Why Now May Be the Right Time for Green Stimulus

Photo by: andjohan

In the period leading up to the realization of the current economic crisis, Green was booming.  Solar cell companies were stock market darlings, and the whole sector looked like it may have the makings of the next bubble.  Unfortunately the crash has of course taken some of the bloom off that rose and investment has decreased to 2007 levels.1  But the crash is offset somewhat by the components of President Obama’s stimulus package that call for spending on renewable energy and other “Green” projects.

Why Green?

Generally the idea behind counter-cyclical spending is for the government to put people to work doing things that benefit the country as a whole-thus the idea of building roads, schools, or something else that will give a lasting benefit while helping invigorate the economy through the spending.  This is a win-win.  For those who are pro-Green, environmentally friendly projects seem like the perfect kind of project.  You can wean the country off oil, save the environment and fix the economy all at once.  But is this argument realistic?

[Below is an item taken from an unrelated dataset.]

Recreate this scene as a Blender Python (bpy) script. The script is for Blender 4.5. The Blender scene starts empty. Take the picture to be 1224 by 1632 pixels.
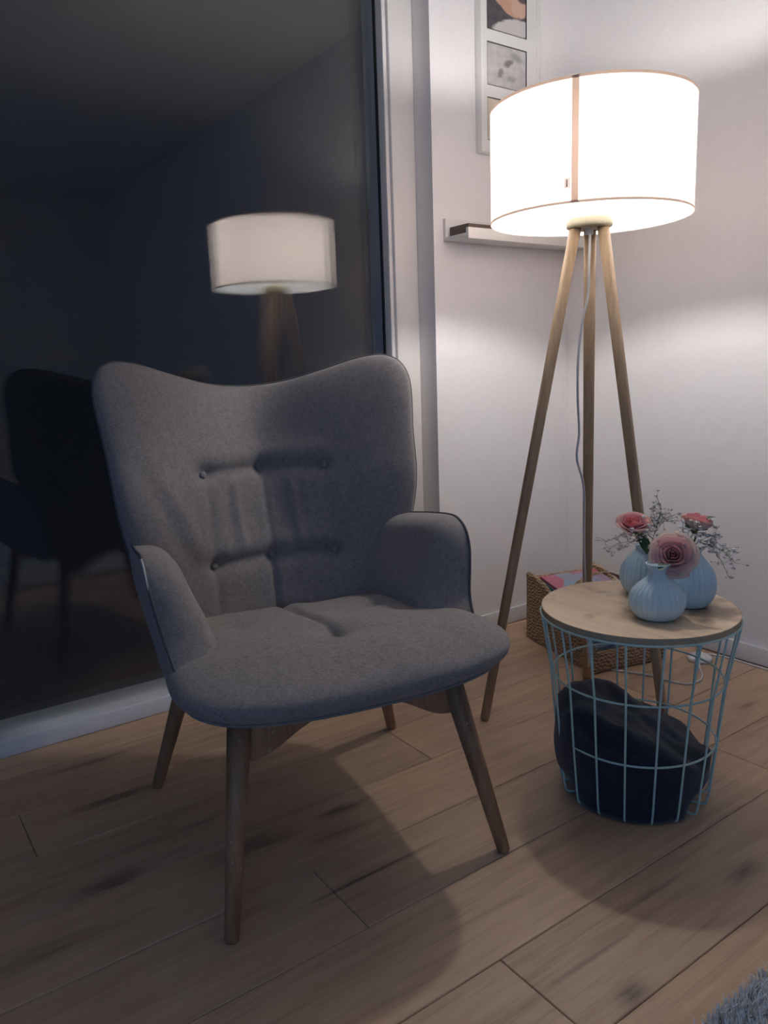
import bpy, bmesh, math, random
from mathutils import Vector, Matrix, noise as mnoise
R = math.radians
random.seed(7)
sc = bpy.context.scene
COL = sc.collection

# ------------------------------------------------------------------ camera
HC = 0.93
cam_d = bpy.data.cameras.new('camera')
cam = bpy.data.objects.new('camera', cam_d)
COL.objects.link(cam)
yaw, pitch, roll, FPX = R(35.0023), R(10.6874), R(-2.0173), 1230.29
fw = Vector((math.sin(yaw) * math.cos(pitch), math.cos(yaw) * math.cos(pitch), -math.sin(pitch)))
rt0 = Vector((math.cos(yaw), -math.sin(yaw), 0)); up0 = rt0.cross(fw)
rt = math.cos(roll) * rt0 + math.sin(roll) * up0
up = -math.sin(roll) * rt0 + math.cos(roll) * up0
cam.matrix_world = Matrix(((rt.x, up.x, -fw.x, 0), (rt.y, up.y, -fw.y, 0), (rt.z, up.z, -fw.z, HC), (0, 0, 0, 1)))
cam_d.sensor_fit = 'VERTICAL'; cam_d.sensor_height = 36.0; cam_d.sensor_width = 27.0
cam_d.lens = FPX / 1632.0 * 36.0
cam_d.clip_start = 0.02
sc.camera = cam

# ------------------------------------------------------------------ world, light, exposure
w = bpy.data.worlds.new('night'); sc.world = w; w.use_nodes = True
w.node_tree.nodes['Background'].inputs[0].default_value = (0.30, 0.36, 0.62, 1)
w.node_tree.nodes['Background'].inputs[1].default_value = 0.013
BULB = 415.0            # emission of the lamp's bulb (see floor lamp)
tv = bpy.data.lights.new('cool_fill_light', 'AREA'); tv.shape = 'RECTANGLE'; tv.size = 1.3; tv.size_y = 0.75  # added blue fill behind the camera for the shadows; no screen stands there
tv.energy = 12.0; tv.color = (0.07, 0.40, 1.0)
cool_fill_obj = bpy.data.objects.new('cool_fill_light', tv); COL.objects.link(cool_fill_obj)
cool_fill_obj.location = (-1.75, -1.5, 1.25)
cool_fill_obj.rotation_euler = (Vector((0.75, 1.2, 0.5)) - cool_fill_obj.location).to_track_quat('-Z', 'Y').to_euler()
kl = bpy.data.lights.new('warm_fill_light', 'AREA'); kl.shape = 'DISK'; kl.size = 0.9  # added weak fill to lift floor and walls; an unseen, invented source
kl.energy = 2.2; kl.color = (1.0, 0.90, 0.88)
warm_fill_obj = bpy.data.objects.new('warm_fill_light', kl); COL.objects.link(warm_fill_obj)
warm_fill_obj.location = (-1.2, -2.1, 2.40)
vs = sc.view_settings
vs.view_transform = 'Standard'; vs.look = 'None'; vs.exposure = 0.0; vs.gamma = 1.0; vs.use_curve_mapping = False
sc.cycles.max_bounces = 8; sc.cycles.diffuse_bounces = 4; sc.cycles.transparent_max_bounces = 16
sc.cycles.caustics_reflective = False; sc.cycles.caustics_refractive = False

# ------------------------------------------------------------------ helpers
def prop(o, label=None, cat=None, group=None, kind=None):
    if label: o['label'] = label
    if cat: o['category'] = cat
    if group: o['group'] = group
    if kind: o['kind'] = kind
    return o

def empty(name, loc=(0, 0, 0), rz=0.0):
    o = bpy.data.objects.new(name, None); COL.objects.link(o)
    o.location = loc; o.rotation_euler = (0, 0, rz); o.empty_display_size = 0.05
    return o

def link_mesh(name, me, parent=None, loc=None, rot=None):
    o = bpy.data.objects.new(name, me); COL.objects.link(o)
    if parent: o.parent = parent
    if loc is not None: o.location = loc
    if rot is not None: o.rotation_euler = rot
    return o

def mesh(name, vf, mat, parent=None, smooth=True, off=None, loc=None, rot=None):
    v, f = vf
    if off is not None: v = [(p[0] - off[0], p[1] - off[1], p[2] - off[2]) for p in v]
    me = bpy.data.meshes.new(name)
    me.from_pydata([tuple(p) for p in v], [], f); me.update()
    bm = bmesh.new(); bm.from_mesh(me); bmesh.ops.recalc_face_normals(bm, faces=bm.faces); bm.to_mesh(me); bm.free()
    if smooth: me.polygons.foreach_set('use_smooth', [True] * len(me.polygons))
    me.materials.append(mat)
    return link_mesh(name, me, parent, loc, rot)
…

Many will immediately cite skepticism over global warming as the first reason not to bother with this kind of infrastructure.  While I personally believe there is credible evidence of man-made climate change, I think there are other reasons to pursue renewable energy.  The first is to remove our dependence on oil, the price of which has a huge impact on our economy.  We can also bias our energy generation toward areas in which we have a natural advantage, like wind.  Even if you doubt that reducing our carbon emissions is a worthy goal, certainly those have some weight.

But is it Efficient?

The question then becomes, is Green spending an efficient way to create jobs.  According to the Peterson Institute of International Economics, green projects produce 30,100 job-years per billion spent, vs. 25,200 for road construction and even less for tax cuts.  The pivotal caveat to these numbers is that they assume quite a bit of private investment stimulated by the government’s stimulus.2  Green projects have a lot to offer in this area, but that caveat is still important.

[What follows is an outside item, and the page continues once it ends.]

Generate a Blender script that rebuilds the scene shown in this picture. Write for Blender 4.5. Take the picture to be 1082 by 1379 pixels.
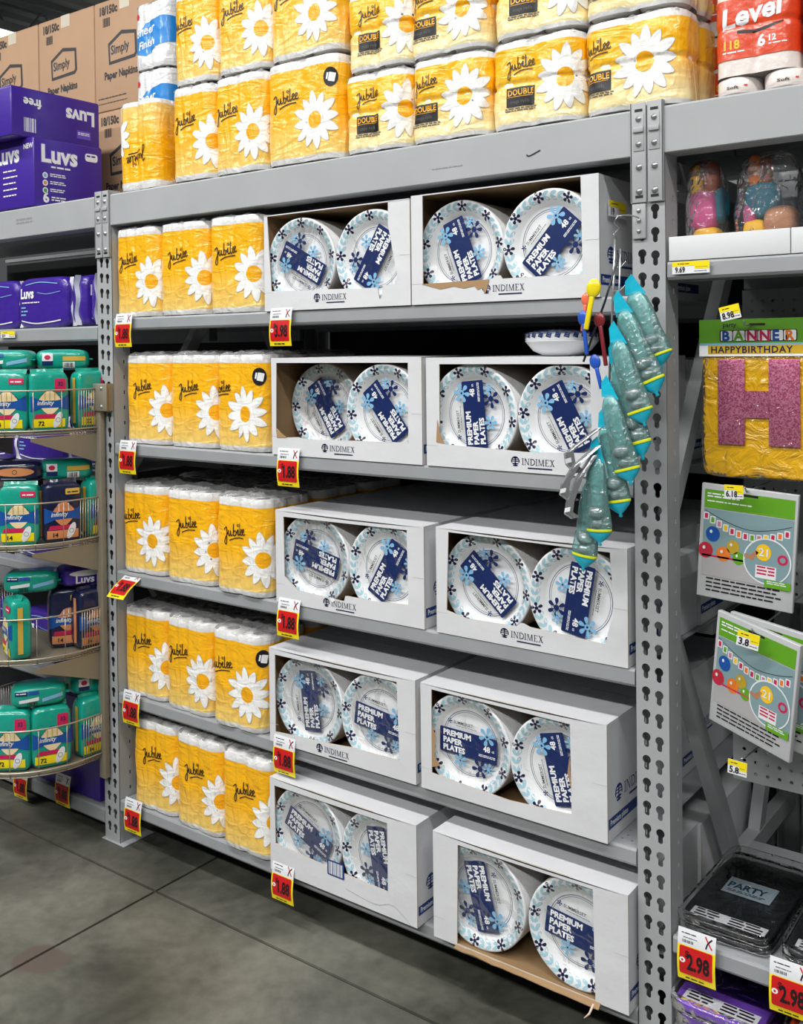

In a normal economic condition, that private investment could very well come at the expense of another, more efficient project.  So you may see 30,100 job-years created by the project, but at the expense of some number from another sector where the private investment would have flowed anyway.  This makes it very difficult to estimate whether it’s efficient in normal circumstances.

Why Now?

These are not by any stretch of the imagination normal circumstances.  While those Green projects may be questionable in times when private investment money is flowing, in these deflationary times where capital is literally being destroyed, the economics are different.  Instead of these Green projects pulling money from other private enterprise, they may be essentially pulling that money from mattresses.  With the government investing in Green, people may see that as a safe bet, and that investment money may be money that would have been allocated much less beneficially. 

While this is all supposition, it at a bare minimum suggests that the current deflationary, contracting environment represents a better opportunity for Green spending in other times.  Whatever the costs to private industry may have been in other times of that kind of stimulus, they are almost certainly reduced in this environment.  Thus even the harshest eco-skeptic might consider the idea that now is a good time to retool our energy production and distribution, among other Green projects.

  1. Forbes – Venture Capital Investment in Renewable Energy Exceeds $836.1M in Q1 2009 []
  2. Economist – The Grass Is Always Greener []

One Response to “Why Now May Be the Right Time for Green Stimulus”

  1. “Green” stimulus may make a lot of sense, but you always have to worry about anything that requires government direction.